Notwithstanding a few e-mails I’ve written in the past that had a wider circulation than intended, this is my first piece of journalism (Ed. note: relative term). With that in mind, it’s important to my unpaid writing career to establish myself with the perfect balance of wit, intellect, insightfulness and intrigue. On the other hand, based on reader response via comment on most of the articles, I suspect that you’re going to shit all over whatever I write. That said, I’m just going to try to make myself laugh while passing off some advice that everyone will ignore.
After eleven years in public accounting, I left about a year ago. I did pretty well and usually was ranked a 4 out of 5 with the occasional 5 thrown in when someone thought I was about to quit. I have a pretty decent job now as the controller of an energy trading and pipeline company and I’m in the middle of hiring someone to be my lackey. Between that, and having a pretty good network in a very large city, I think I have a decent platform to dole out some unsolicited advice to you bunch of malcontents who appear to have either left public accounting, or are anxiously formulating your exit plans. So without further adieu, here are a few things to keep in mind when jumping ship:
• You don't have skills – The only skills that translate from public accounting to industry are (1) a working knowledge of Microsoft Office, (2) putting up with a hell of a lot of bitching from the whiney asswagons that work for you, and (3) rolling forward prior year/quarter/month documentation. After that, you’re pretty much a blank slate. “Bob Loblaw, you don’t know what you’re talking about” I hear you saying in my brain. “I was in XXXX specialty group. My in-depth knowledge of derivatives/stock compensation/IFRS/fill-in-the-blank will provide unique and valuable insights to my new company." Wrong. Nobody cares about your knowledge. Auditor knowledge is about as useful as tits on a boar. Advisory…even worse. If I see Big 4 Advisory, I assume internal audit. Tax is a whole different story, so I’ll leave that for someone else.
• Big 4 whores need not apply – Do not leave a public accounting firm to go to another public accounting firm. Other than the Arthur Andersen collapse, I’ve known four people who did it and they were all shitheads.
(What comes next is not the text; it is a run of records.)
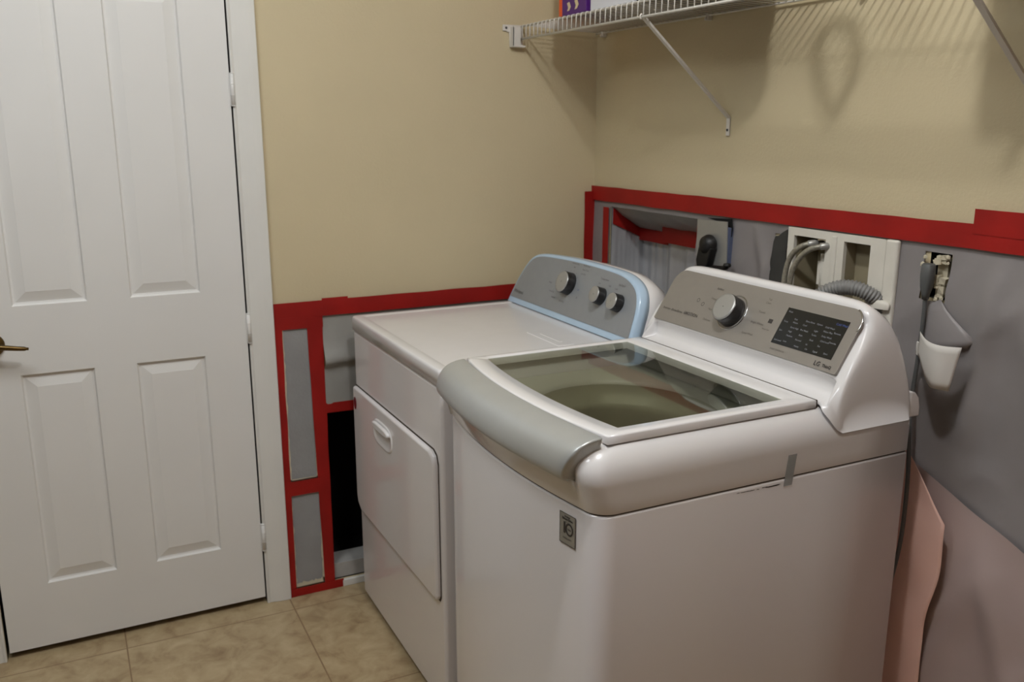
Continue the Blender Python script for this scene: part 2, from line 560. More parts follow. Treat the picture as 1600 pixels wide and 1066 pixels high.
def lower_sheet():
    # second sheet, top edge sloping over the grey one; its pink paints the glow
    bm = bmesh.new()
    rows = []
    ny = 90
    for s_ in frange(0, 1, 56):
        r = []
        for t in frange(0, 1, ny):
            y = -1.40 - 0.95 * t
            top = 0.815 - 0.36 * (-(y + 1.40)) + 0.006 * noise.noise(Vector((y * 9, 0, 1)))
            z = 0.002 + (top - 0.002) * s_
            near = sstep(1.0, 0.75, s_)
            dd = 0.030 + near * (wrinkle(y, z, 12.0, 0.012) + 0.006)
            dd += near * 0.012 * math.exp(-(((y + 1.72) - 0.35 * (z - 0.5)) / 0.035) ** 2)
            r.append(bm.verts.new((-max(0.0225, dd - 0.006 * (1 - near)) + 0.012 * sstep(-1.50, -1.40, y), y, z)))
        rows.append(r)
    rings_bridge(bm, rows, closed=False)
    tag(obj('plastic_sheeting', bm, M['film_pink'], recalc=False),
        'pinkish grey plastic sheet low on the wall right of the washer', 'plastic film')
lower_sheet()

# film on the door wall
film('plastic_sheeting', (-1.012, -0.30, 0.660, 0.957), [], M['film_dull'], 7.0, 0.006,
     'pale plastic sheet above the dark cut-out beside the dryer', axis='y', off=0.002)
film('plastic_sheeting', (-1.146, -1.046, 0.412, 0.925), [], M['mesh_film'], 4.0, 0.001,
     'tall narrow grey panel framed in red tape beside the door casing', axis='y', off=0.0025, edge='none')
film('plastic_sheeting', (-1.152, -1.044, 0.030, 0.362), [], M['mesh_film'], 5.0, 0.001,
     'short grey panel framed in red tape near the floor by the door', axis='y', off=0.0025, edge='none')
# torn paper edges around the two panels
for (a, b, c, e, lab) in ((-1.144, -1.050, 0.416, 0.920, 'torn cream paper edge around the tall grey panel'),
                          (-1.148, -1.047, 0.034, 0.358, 'torn cream paper edge around the short grey panel by the floor')):
    bm = bmesh.new()
    def rough(p0, p1, wd, nrm):
        n = 26
        A, B = Vector(p0), Vector(p1)
        inn, outt = [], []
        for i in range(n + 1):
            t = i / n
            p = A.lerp(B, t)
            wob = wd * (0.75 + 0.5 * random.random())
            outt.append(bm.verts.new(p + Vector(nrm) * 0.0))
            inn.append(bm.verts.new(p + Vector(nrm) * wob))
        rings_bridge(bm, [outt, inn], closed=False, smooth=False)
    y = -0.0072
    rough((a, y, c), (a, y, e), 0.007, (1, 0, 0))
    rough((b + .004, y, c), (b + .004, y, e - 0.02), 0.009, (-1, 0, 0))
    rough((a, y, c), (b, y, c), 0.014 if c < .1 else 0.003, (0, 0, 1))
    tag(obj('torn_paper_edge', bm, M['drywall_edge'], solid=0.0008), lab, 'paper')

# ------------------------------------------------------------------ vent recess lining behind the dryer
D = 0.145
bm = bmesh.new()  # unseen loop, added for the looped shadow it throws on the wall
y0, y1, z0, z1 = ALC
# far side wall (faces the camera)
n = 24
rows = []
for z in frange(z0, z1, 36):
    rows.append([bm.verts.new((D * t + 0.0, y1 - 0.002 - 0.011 * abs(noise.noise(Vector((t * 5.5, z * 1.2, 4)))) - 0.004 * abs(noise.noise(Vector((t * 17, z * 2, 9)))), z)) for t in frange(0, 1, n)])
rings_bridge(bm, rows, closed=False)
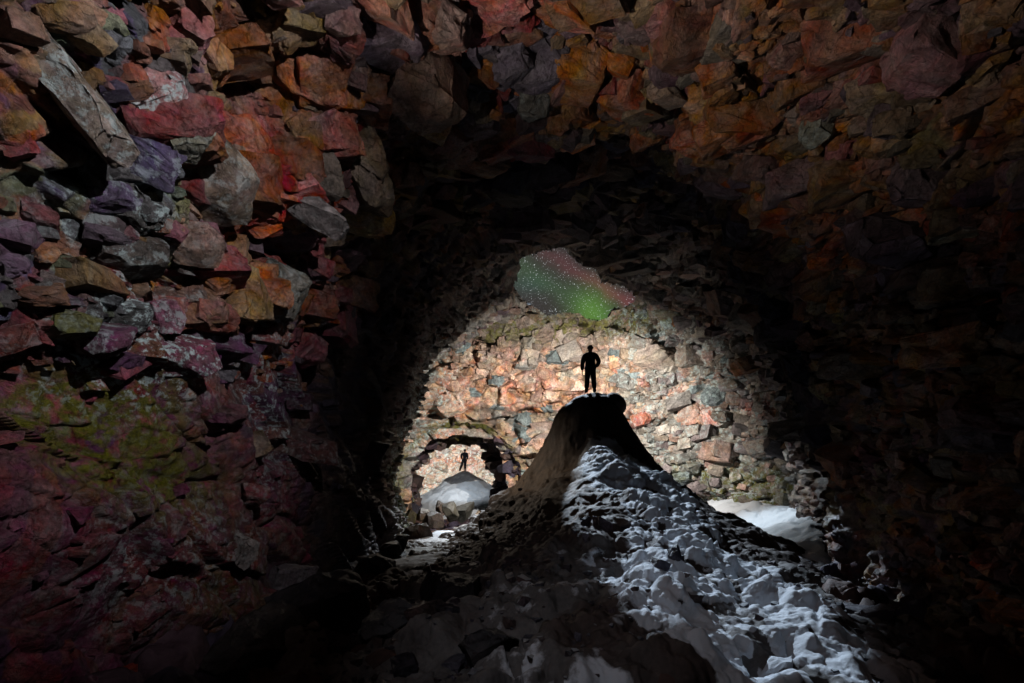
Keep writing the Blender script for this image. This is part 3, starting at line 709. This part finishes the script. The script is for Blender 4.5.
def far_mound():
    a = np.linspace(-5.2, 5.2, 200); X, Y = np.meshgrid(a - 3.9, np.linspace(35.5, 46, 200))
    r = np.hypot(X + 3.9, (Y - 41) * .9)
    Z = .74 - np.interp(r, [0, .3, .8, 1.6, 2.6, 3.6, 4.5, 5.2, 8], [0, .04, .32, .85, 1.45, 2.0, 2.7, 3.6, 4.6])
    base = np.stack([X, Y, Z], -1).reshape(-1, 3)
    base[:, 2] += (fbm(base, .9, 6, 66) - .5) * .7 * sstep(r.reshape(-1), .3, 1.6)
    rf = r.reshape(-1)
    snow = sstep(rf, 1.3, 2.0) * (.75 + .5 * sstep(fbm(base, .6, 3, 67), .36, .5))
    col = np.tile(np.array([.20, .20, .21], np.float32), (len(base), 1))
    me = grid_mesh('snow_mound', base.reshape(X.shape + (3,)), col, np.stack([snow, snow * 0, snow * 0], 1))
    link('snow_mound', me, SNOW, label='small grey and white snow cone deep in the passage under the distant figure', cat='mound')
far_mound()
def mound_top(x, y):
    d = (MP[..., 0] - x) ** 2 + (MP[..., 1] - y) ** 2
    return float(MP[..., 2][d < .02].max())

# ------------------------------------------------------------------ loose rocks
def hull_rock(seed, sx, sy, sz, npts=18, sub=3, rough=.05, bev=.05):
    rnd = random.Random(seed)
    bm = bmesh.new()
    chunk(bm, rnd, (12, 18))
    for v in bm.verts: v.co = Vector((v.co.x * sx, v.co.y * sy, v.co.z * sz))
    bmesh.ops.dissolve_limit(bm, angle_limit=math.radians(8), verts=bm.verts[:], edges=bm.edges[:])
    bmesh.ops.bevel(bm, geom=bm.edges[:], offset=bev * min(sx, sy, sz), segments=2 if bev > .1 else 1, affect='EDGES', clamp_overlap=True)
    bmesh.ops.triangulate(bm, faces=bm.faces[:])
    for _ in range(sub): 
        bmesh.ops.subdivide_edges(bm, edges=bm.edges[:], cuts=1, use_grid_fill=True)
    if bev > .1:
        for _ in range(4 if sub < 3 else 10): bmesh.ops.smooth_vert(bm, verts=bm.verts[:], factor=.5, use_axis_x=True, use_axis_y=True, use_axis_z=True)
    bm.normal_update()
    co = np.array([v.co for v in bm.verts]); no = np.array([v.normal for v in bm.verts])
    s = min(sx, sy, sz); pc = co + seed * 3.7
    h, H = blocks(pc, s * .45, 900 + seed, facet=.4, level=.3, crack=.2, cw=.12)
    d = h * rough * 4 + (fbm(pc, s * .5, 4, seed) - .5) * s * rough * 3
    co = co + no * d[:, None]
    for v, c in zip(bm.verts, co): v.co = c
    me = bpy.data.meshes.new('rock'); bm.to_mesh(me); bm.free()
    for p in me.polygons: p.use_smooth = True
    return me, H
def rock(name, loc, size, tint, seed, rot=(0, 0, 0), label=None, cat='rock', group=None, snow=0., moss=0., lich=0., mat=None, rough=.05, sub=3, npts=18, bev=.05):
    me, H = hull_rock(seed, *size, sub=sub, rough=rough, npts=npts, bev=bev)
    n = len(me.vertices)
    col = np.tile(np.array(tint, np.float32), (n, 1)) * (.75 + .5 * _r(H, 3))[:, None]
    put_cols(me, col, np.tile(np.array([moss, lich, snow], np.float32), (n, 1)))
    o = link(name, me, mat or ROCK, label=label, cat=cat, group=group)
    o.location = loc; o.rotation_euler = [math.radians(a) for a in rot]
    return o

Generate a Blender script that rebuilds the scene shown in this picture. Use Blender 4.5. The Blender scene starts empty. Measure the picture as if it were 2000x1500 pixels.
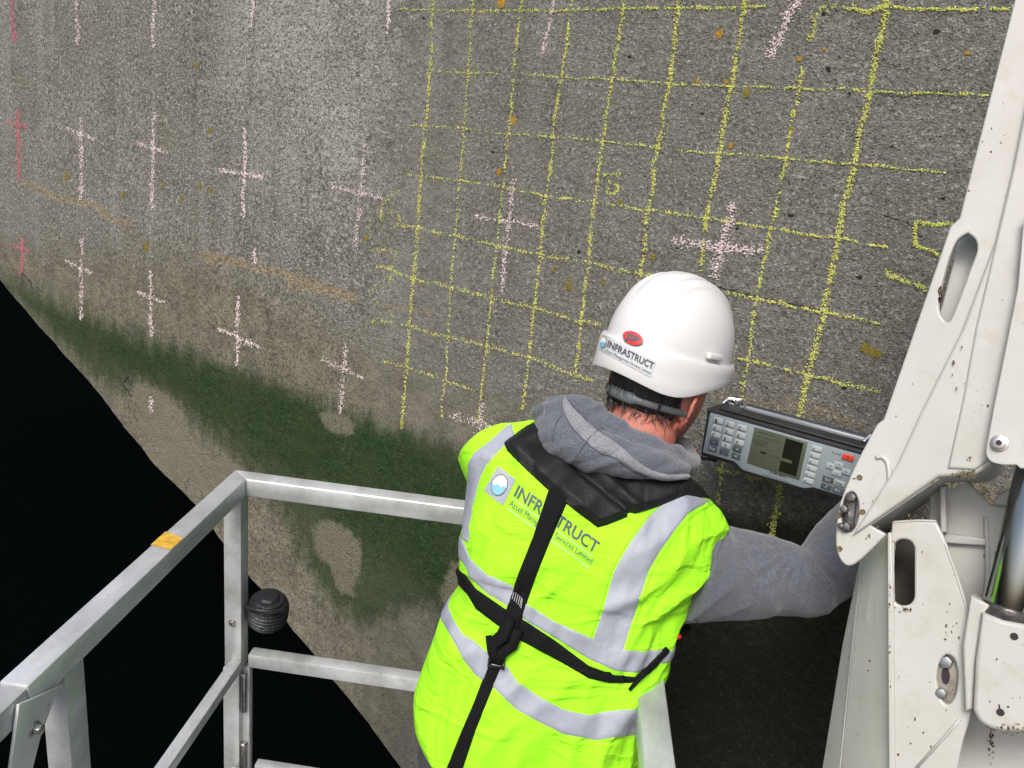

If I see a jump from public to public on a résumé I assume (a) they got fired from Firm A (b) they are high maintenance and think they weren’t being treated fairly or (c) they are stupid. I usually fire the recruiter who gave me said résumé.
• You are not special – Everyone I interview is at the top of their start class, is invaluable to their clients, and is undoubtedly qualified to be the CFO of a public company. This is obviously bullshit. See bullet #1. What will set you apart is acting excited about the job. Regardless of your actual interest in the job, if it’s worth your time to meet the person, you need to pretend like you really care or you are wasting your time. I usually take people out to lunch for more of a casual kick-off interview. The moment I sense that my interviewee is trying to figure out what I can do for him, or giving me any indication of indifference, I will start ordering double scotches until I black out. Then I will make the kid pay for his lunch.
• Remember, you are an accountant – Everyone I interview wants to get into M&A, finance, operations, or something else that isn’t accounting. I don’t blame you. Accounting blows. However, no one is going to take you straight from public accounting and let you start running deals no matter how many S-1s you’ve worked on, how many public offerings you have under your belt, or how much due diligence you’ve done. The game plan is, take a job as a financial reporting person/accountant/internal auditor, take some time to learn your business, and then start working on other stuff. Trust me, I’m an expert.
I have lots of other advice but Caleb is limiting this to 1,000 words or something. Jackass.